Das war das Treffen mit Suzuki Toshio vom Studio Ghibli. Suzuki hatte diese Fernsehsendung, in der ich Zazen erklärt hatte, gesehen und schlug mich daraufhin bei einer gewissen Zeitschrift als seinen Gesprächspartner vor. Um die Wahrheit zu sagen, für mich als großen Fan der Ghibli-Filme waren dies äußerst erfreuliche Neuigkeiten, zumal man eine Extraausgabe herausbringen wollte.
Ich bin 1979 geboren und jedes Mal, wenn in meiner Kindheit ein Ghibli-Film herauskam, freute ich mich. Das war immer ein Familienereignis. Von allen gefällt mir Prinzessin Mononoke (jap. Mononoke hime) am allerbesten. So sehr, dass ich zum ersten Mal in meinem Leben allein ins Kino gegangen war, um denselben Film noch einmal zu sehen. Bei jedem Ghibli-Film kann ich sagen, dass ich das Kino mit einem lebensbejahenden Gefühl verließ, was für mich ein wundersames Mysterium ist.
Das erste Treffen mit Suzuki Toshio bedeutete für mich als Fan natürlich eine ständige Anspannung. Die vielen Gespräche über einen langen Zeitraum hinweg machten dann wirklich Spaß und auch für mich als Zen-Mönch brachten sie viele neue Erkenntnisse. Suzukis freie und ungebundene Lebensweise nach dem Motto „das Jetzt zählt“ (jap. ima ga daiji), trifft die Lehre des Zen genau, so kam es mir in den Sinn.

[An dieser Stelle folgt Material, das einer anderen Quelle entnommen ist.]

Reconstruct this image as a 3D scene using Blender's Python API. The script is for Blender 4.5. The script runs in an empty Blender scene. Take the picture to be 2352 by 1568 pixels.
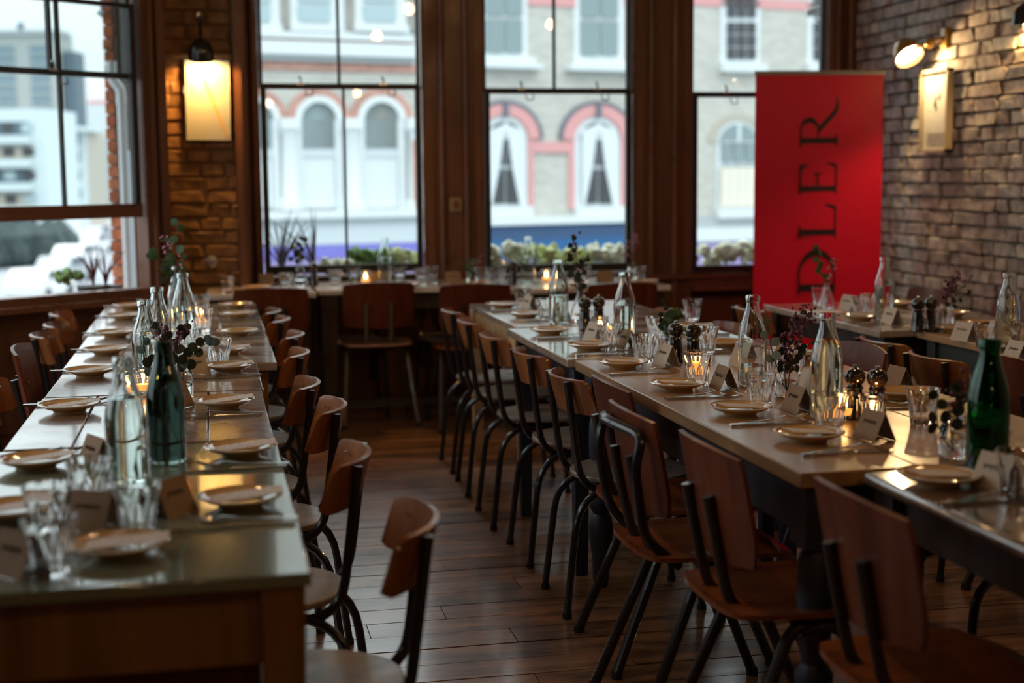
import bpy, bmesh, math, random
from mathutils import Vector, Matrix
random.seed(7)
sc = bpy.context.scene
COL = sc.collection
PI = math.pi
# ------------------------------------------------------------------ camera
F = 3267.0; EYE = 1.38
P_ = math.atan(384 / F)
CR = Matrix.Rotation(-math.radians(11.9), 3, 'Z') @ Matrix.Rotation(PI/2 - P_, 3, 'X') @ Matrix.Rotation(-.009, 3, 'Z')
CC = Vector((0, 0, EYE))
cam = bpy.data.cameras.new('camera'); camo = bpy.data.objects.new('camera', cam); COL.objects.link(camo)
camo.matrix_world = Matrix.Translation(CC) @ CR.to_4x4()
cam.sensor_width = 36; cam.lens = 36 * F / 2352; cam.clip_start = .05; cam.clip_end = 1000
cam.dof.use_dof = True; cam.dof.focus_distance = 4.15; cam.dof.aperture_fstop = 2.05
sc.camera = camo
# ------------------------------------------------------------------ light
sc.view_settings.view_transform = 'Standard'; sc.view_settings.look = 'None'
sc.view_settings.exposure = 0.72; sc.view_settings.gamma = 1; sc.view_settings.use_curve_mapping = False
w = bpy.data.worlds.new('overcast_sky'); sc.world = w; w.use_nodes = True
nt = w.node_tree; nt.nodes.clear()
wo = nt.nodes.new('ShaderNodeOutputWorld'); bg = nt.nodes.new('ShaderNodeBackground')
tc = nt.nodes.new('ShaderNodeTexCoord'); sx = nt.nodes.new('ShaderNodeSeparateXYZ'); rp = nt.nodes.new('ShaderNodeValToRGB')
nt.links.new(tc.outputs['Generated'], sx.inputs[0]); nt.links.new(sx.outputs['Z'], rp.inputs[0])
rp.color_ramp.elements[0].position = 0; rp.color_ramp.elements[0].color = (.215, .24, .25, 1)
rp.color_ramp.elements[1].position = 1; rp.color_ramp.elements[1].color = (.92, .98, 1.0, 1)
nt.links.new(rp.outputs[0], bg.inputs[0]); bg.inputs[1].default_value = 2.9
nt.links.new(bg.outputs[0], wo.inputs[0])

def ray(px, py): return CR @ Vector(((px - 1176) / F, -(py - 784) / F, -1))
def at(px, py, z):                                  # point on the horizontal plane z
    d = ray(px, py); return CC + d * ((z - EYE) / d.z)
def onp(px, py, p, n):                              # point on a vertical plane
    d = ray(px, py); n = Vector(n); return CC + d * (n.dot(Vector(p) - CC) / n.dot(d))
# ------------------------------------------------------------------ materials
def _new(name):
    m = bpy.data.materials.new(name); m.use_nodes = True
    n = m.node_tree; b = n.nodes['Principled BSDF']; return m, n, b
def plain(name, c, r=.5, metal=0, spec=.5, coat=0, noise=0, nscale=20, bump=0, emis=None, es=0):
    m, n, b = _new(name)
    b.inputs['Base Color'].default_value = (*c, 1); b.inputs['Roughness'].default_value = r
    b.inputs['Metallic'].default_value = metal; b.inputs['Specular IOR Level'].default_value = spec
    b.inputs['Coat Weight'].default_value = coat
    if emis: b.inputs['Emission Color'].default_value = (*emis, 1); b.inputs['Emission Strength'].default_value = es
    if noise or bump:
        t = n.nodes.new('ShaderNodeTexCoord'); q = n.nodes.new('ShaderNodeTexNoise'); q.inputs['Scale'].default_value = nscale
        q.inputs['Detail'].default_value = 5
        n.links.new(t.outputs['Object'], q.inputs['Vector'])
        if noise:
            cr = n.nodes.new('ShaderNodeValToRGB')
            cr.color_ramp.elements[0].position = .3; cr.color_ramp.elements[1].position = .7
            cr.color_ramp.elements[0].color = (*[x * (1 - noise) for x in c], 1)
            cr.color_ramp.elements[1].color = (*[min(1, x * (1 + noise)) for x in c], 1)
            n.links.new(q.outputs[0], cr.inputs[0]); n.links.new(cr.outputs[0], b.inputs['Base Color'])
        if bump:
            bp = n.nodes.new('ShaderNodeBump'); bp.inputs['Strength'].default_value = bump; bp.inputs['Distance'].default_value = .01
            n.links.new(q.outputs[0], bp.inputs['Height']); n.links.new(bp.outputs[0], b.inputs['Normal'])
    return m
def wood(name, c1, c2, r=.4, axis=0, sc_=1.0, coat=0, rnd=.25, bump=.15, rough_var=.15, pos=0, cr_=.12):
    """grain stretched along axis; per-object random value; worn roughness"""
    m, n, b = _new(name); N = n.nodes; L = n.links
    t = N.new('ShaderNodeTexCoord'); mp = N.new('ShaderNodeMapping'); oi = N.new('ShaderNodeObjectInfo')
    s = [22 * sc_] * 3; s[axis] = 1.6 * sc_
    mp.inputs['Scale'].default_value = s
    L.new(t.outputs['Object'], mp.inputs[0])
    ad = N.new('ShaderNodeVectorMath'); ad.operation = 'ADD'; mu = N.new('ShaderNodeMath'); mu.operation = 'MULTIPLY'; mu.inputs[1].default_value = 37
    L.new(oi.outputs['Random'], mu.inputs[0]); L.new(mp.outputs[0], ad.inputs[0]); L.new(mu.outputs[0], ad.inputs[1])
    q = N.new('ShaderNodeTexNoise'); q.inputs['Scale'].default_value = 1; q.inputs['Detail'].default_value = 6; q.inputs['Distortion'].default_value = .6
    L.new(ad.outputs[0], q.inputs['Vector'])
    cr = N.new('ShaderNodeValToRGB'); cr.color_ramp.elements[0].position = .32; cr.color_ramp.elements[1].position = .68
    cr.color_ramp.elements[0].color = (*c1, 1); cr.color_ramp.elements[1].color = (*c2, 1)
    L.new(q.outputs[0], cr.inputs[0])
    hs = N.new('ShaderNodeHueSaturation'); mr = N.new('ShaderNodeMapRange')
    mr.inputs['To Min'].default_value = 1 - rnd; mr.inputs['To Max'].default_value = 1 + rnd
    L.new(oi.outputs['Random'], mr.inputs[0]); L.new(mr.outputs[0], hs.inputs['Value']); L.new(cr.outputs[0], hs.inputs['Color'])
    if pos:
        q3 = N.new('ShaderNodeTexNoise'); q3.inputs['Scale'].default_value = 7; q3.inputs['Detail'].default_value = 9; q3.inputs['Roughness'].default_value = .75
        g3 = N.new('ShaderNodeNewGeometry'); m3 = N.new('ShaderNodeMapping'); m3.inputs['Scale'].default_value = (.35, 1.6, 1); L.new(g3.outputs['Position'], m3.inputs[0]); L.new(m3.outputs[0], q3.inputs['Vector'])
        c3 = N.new('ShaderNodeValToRGB'); c3.color_ramp.elements[0].position = .40; c3.color_ramp.elements[1].position = .56
        c3.color_ramp.elements[0].color = (.28, .24, .22, 1); c3.color_ramp.elements[1].color = (1, 1, 1, 1); L.new(q3.outputs[0], c3.inputs[0])
        x3 = N.new('ShaderNodeMixRGB'); x3.blend_type = 'MULTIPLY'; x3.inputs[0].default_value = .85; L.new(hs.outputs[0], x3.inputs[1]); L.new(c3.outputs[0], x3.inputs[2]); L.new(x3.outputs[0], b.inputs['Base Color'])
    else: L.new(hs.outputs[0], b.inputs['Base Color'])
    q2 = N.new('ShaderNodeTexNoise'); q2.inputs['Scale'].default_value = 5; q2.inputs['Detail'].default_value = 4
    if pos: ge = N.new('ShaderNodeNewGeometry'); q2.inputs['Scale'].default_value = 2.2; L.new(ge.outputs['Position'], q2.inputs['Vector'])
    else: L.new(t.outputs['Object'], q2.inputs['Vector'])
    m2 = N.new('ShaderNodeMapRange'); m2.inputs['From Min'].default_value = .35; m2.inputs['From Max'].default_value = .65
    m2.inputs['To Min'].default_value = max(.05, r - rough_var); m2.inputs['To Max'].default_value = r + rough_var
    L.new(q2.outputs[0], m2.inputs[0]); L.new(m2.outputs[0], b.inputs['Roughness'])
    b.inputs['Coat Weight'].default_value = coat; b.inputs['Coat Roughness'].default_value = cr_
    b.inputs['Coat IOR'].default_value = 1.6 if coat > .85 else 1.5
    bp = N.new('ShaderNodeBump'); bp.inputs['Strength'].default_value = bump; bp.inputs['Distance'].default_value = .004
    L.new(q.outputs[0], bp.inputs['Height']); L.new(bp.outputs[0], b.inputs['Normal'])
    return m
def varied(name, cols, r=.85, bump=.5, nscale=14, spec=.3):
    """colour picked per object from a ramp, mottled: bricks"""
    m, n, b = _new(name); N = n.nodes; L = n.links
    oi = N.new('ShaderNodeObjectInfo'); cr = N.new('ShaderNodeValToRGB'); cr.color_ramp.interpolation = 'LINEAR'
    e = cr.color_ramp.elements
    while len(e) < len(cols): e.new(.5)
    for i, c in enumerate(cols): e[i].position = i / (len(cols) - 1); e[i].color = (*c, 1)
    t = N.new('ShaderNodeTexCoord'); q = N.new('ShaderNodeTexNoise'); q.inputs['Scale'].default_value = nscale; q.inputs['Detail'].default_value = 6
    ge = N.new('ShaderNodeNewGeometry')
    L.new(ge.outputs['Position'], q.inputs['Vector'])
    L.new(oi.outputs['Random'], cr.inputs[0])
    mx = N.new('ShaderNodeMixRGB'); mx.blend_type = 'MULTIPLY'; mx.inputs[0].default_value = .8
    c2 = N.new('ShaderNodeValToRGB'); c2.color_ramp.elements[0].position = .3; c2.color_ramp.elements[1].position = .62
    c2.color_ramp.elements[0].color = (.35, .33, .32, 1); c2.color_ramp.elements[1].color = (1, 1, 1, 1)
    L.new(q.outputs[0], c2.inputs[0]); L.new(cr.outputs[0], mx.inputs[1]); L.new(c2.outputs[0], mx.inputs[2])
    L.new(mx.outputs[0], b.inputs['Base Color'])
    bp = N.new('ShaderNodeBump'); bp.inputs['Strength'].default_value = bump; bp.inputs['Distance'].default_value = .02
    L.new(q.outputs[0], bp.inputs['Height']); L.new(bp.outputs[0], b.inputs['Normal'])
    b.inputs['Roughness'].default_value = r; b.inputs['Specular IOR Level'].default_value = spec
    return m
def farbrick(name, c, mort):
    m, n, b = _new(name); N = n.nodes; L = n.links
    t = N.new('ShaderNodeTexCoord'); mp = N.new('ShaderNodeMapping'); mp.inputs['Rotation'].default_value = (PI/2, 0, 0)
    br = N.new('ShaderNodeTexBrick'); br.inputs['Scale'].default_value = 1; br.inputs['Brick Width'].default_value = .225; br.inputs['Row Height'].default_value = .075
    br.inputs['Mortar Size'].default_value = .008
    br.inputs['Color1'].default_value = (*c, 1); br.inputs['Color2'].default_value = (*[x * .8 for x in c], 1); br.inputs['Mortar'].default_value = (*mort, 1)
    L.new(t.outputs['Object'], mp.inputs[0]); L.new(mp.outputs[0], br.inputs[0]); L.new(br.outputs[0], b.inputs['Base Color'])
    b.inputs['Roughness'].default_value = .9; return m
def glass(name, c=(1, 1, 1), r=0.0, ior=1.46):
    m, n, b = _new(name)
    b.inputs['Base Color'].default_value = (*c, 1); b.inputs['Transmission Weight'].default_value = 1
    b.inputs['Roughness'].default_value = r; b.inputs['IOR'].default_value = ior; return m
def pane_mat(name):
    m = bpy.data.materials.new(name); m.use_nodes = True; n = m.node_tree; n.nodes.clear()
    o = n.nodes.new('ShaderNodeOutputMaterial'); mx = n.nodes.new('ShaderNodeMixShader'); tr = n.nodes.new('ShaderNodeBsdfTransparent')
    gl = n.nodes.new('ShaderNodeBsdfGlossy'); fr = n.nodes.new('ShaderNodeFresnel'); fr.inputs[0].default_value = 1.35
    tr.inputs[0].default_value = (.93, .96, .96, 1); gl.inputs['Roughness'].default_value = .02
    n.links.new(fr.outputs[0], mx.inputs[0]); n.links.new(tr.outputs[0], mx.inputs[1]); n.links.new(gl.outputs[0], mx.inputs[2]); n.links.new(mx.outputs[0], o.inputs[0])
    return m
def printed(name, base, ink, rows, cols_):
    """paper with rows of small print, on UV-free object coordinates"""
    m, n, b = _new(name); N = n.nodes; L = n.links
    t = N.new('ShaderNodeTexCoord'); sp = N.new('ShaderNodeSeparateXYZ'); L.new(t.outputs['Object'], sp.inputs[0])
    a = N.new('ShaderNodeMath'); a.operation = 'MULTIPLY'; a.inputs[1].default_value = rows; L.new(sp.outputs['Y'], a.inputs[0])
    f = N.new('ShaderNodeMath'); f.operation = 'FRACT'; L.new(a.outputs[0], f.inputs[0])
    g = N.new('ShaderNodeMath'); g.operation = 'GREATER_THAN'; g.inputs[1].default_value = .55; L.new(f.outputs[0], g.inputs[0])
    q = N.new('ShaderNodeTexNoise'); q.inputs['Scale'].default_value = cols_; L.new(t.outputs['Object'], q.inputs['Vector'])
    h = N.new('ShaderNodeMath'); h.operation = 'GREATER_THAN'; h.inputs[1].default_value = .52; L.new(q.outputs[0], h.inputs[0])
    k = N.new('ShaderNodeMath'); k.operation = 'MULTIPLY'; L.new(g.outputs[0], k.inputs[0]); L.new(h.outputs[0], k.inputs[1])
    mx = N.new('ShaderNodeMixRGB'); mx.inputs[1].default_value = (*base, 1); mx.inputs[2].default_value = (*ink, 1); L.new(k.outputs[0], mx.inputs[0])
    L.new(mx.outputs[0], b.inputs['Base Color']); b.inputs['Roughness'].default_value = .8; return m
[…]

Auch wenn ich hier abschweife, ich nahm all meinen Mut zusammen und stellte selbst solche Fragen, die mich schon immer beschäftigt hatten, wie: „Warum konnte Jiji aus ‚Kikis kleiner Lieferservice‘ nicht mehr sprechen?“
Solche Begegnungen gab es also, und so dachte ich mir, dass die Botschaft, die allen Ghibli-Filmen gemein ist, lautet: „Das menschliche Dasein ist es wert zu leben.“ Die Zen-Worte, man solle sein Leben in unmittelbarer Zukunft schätzen, stehen dazu gewiss irgendwie miteinander in Verbindung, woraufhin Suzuki mich zu diesem Buch mit dem Titel Zen-Worte und Ghibli anregte. Ich bete dafür, dass das ein oder andere dieser Worte zu Ihrer Lebensstütze wird.